If like me you’ve tried other relaxation techniques, such as deep breathing and meditation, you may have found it hard because those methods often involve trying to think of nothing,  and at the end of a long day it can be hard to stop your list of worries forcing their way in.

Here’s where Active Worrying comes in.  Instead of lying in your bed letting the negative thoughts pile up, stop the process by actively concentrating your mind on the positive.  The difference from normal relaxation is that you try to think of something, instead of trying to think of nothing.  While you’re doing this breathe deeply, making your outbreaths longer than your inbreaths.  Relax your body by scrunching up your feet, then relaxing your muscles.  Now move up to your calves, knees, gluts, abs etc  tensing and relaxing each set of muscles in turn.

Active Worrying to beat Insomnia

This means for example if you’re worrying about the list of things you need to do, turn it around by focussing on the things that you’ve already achieved.  Make a mental picture of your achievements. If you’re worried about a pile of invoices on your desk waiting to be entered into your accounts and you don’t know when you’re going to get the time, picture instead the pile that you’ve managed to do already, picture your diary with a block of time set aside to do it or visualize yourself getting them done. Actively explore the idea of solving your problem.  If your brain chips in with worries such as ‘but I can’t possibly get them all done in time’ push that thought away and make the positive picture bigger and more real.  Now with this technique you’ll find your mind wandering, as long as it doesn’t wander back to your worries, that’s fine.  If you do find your thoughts are anxious again, focus again on the positive images and restart the breathing and muscle relaxation.

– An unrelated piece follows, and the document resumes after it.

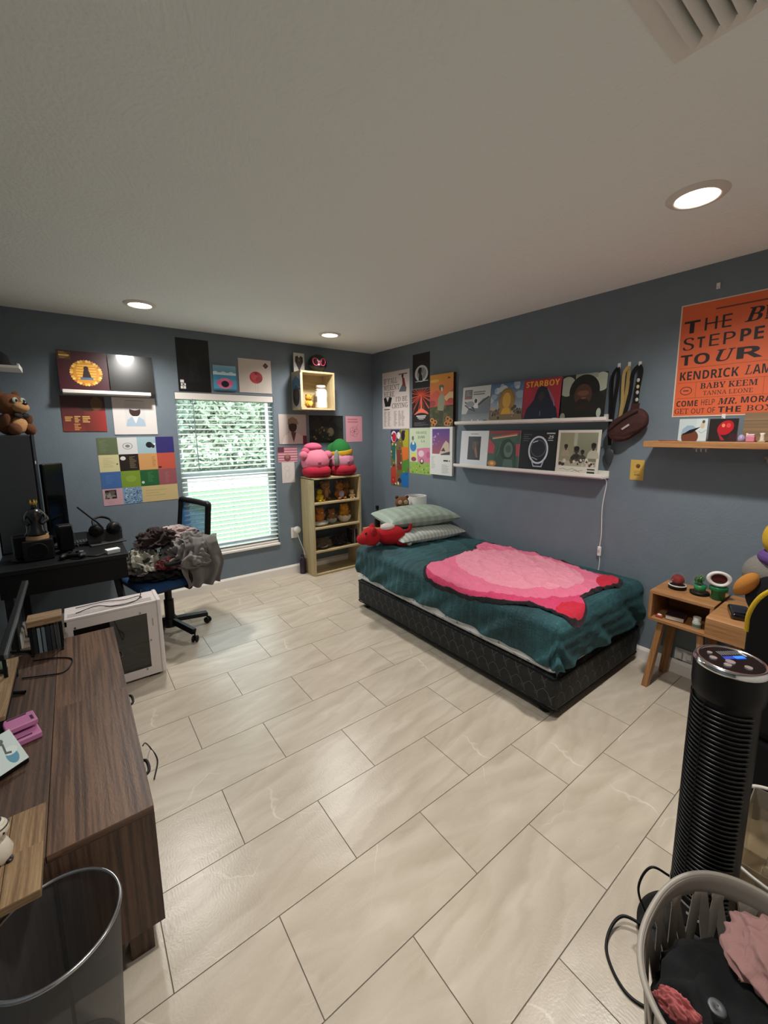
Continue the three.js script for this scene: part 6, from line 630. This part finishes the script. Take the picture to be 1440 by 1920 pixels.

If your worried because your house is a mess, focus on the cleaning and tidying that you’ve already done.  Picture the swept floor, or the washed dishes.  Mentally open up your drawers and see the clean, folded clothes.  If they’re not folded yet, don’t picture them in a mess.  Visualize yourself folding each item.  Try the task on for size. Next time you open that drawer you’ll probably find yourself quickly and quietly folding  each item in the drawer rather than adding the need to get it done to your worry list (that will come back and haunt you later when you’re trying to sleep!)  As you pursue these images, you probably won’t notice yourself getting sleepier and sleepier.  In fact try not to think about sleeping at all.  Just let that be one of your worries that you dismiss, instead replace it with an image of yourself relaxed and calm and in control of your thoughts.  If you find yourself back with your worries, simply dismiss them again and go back to your folding, breathing and relaxing!  You’ll be waking up refreshed the next morning before you know it.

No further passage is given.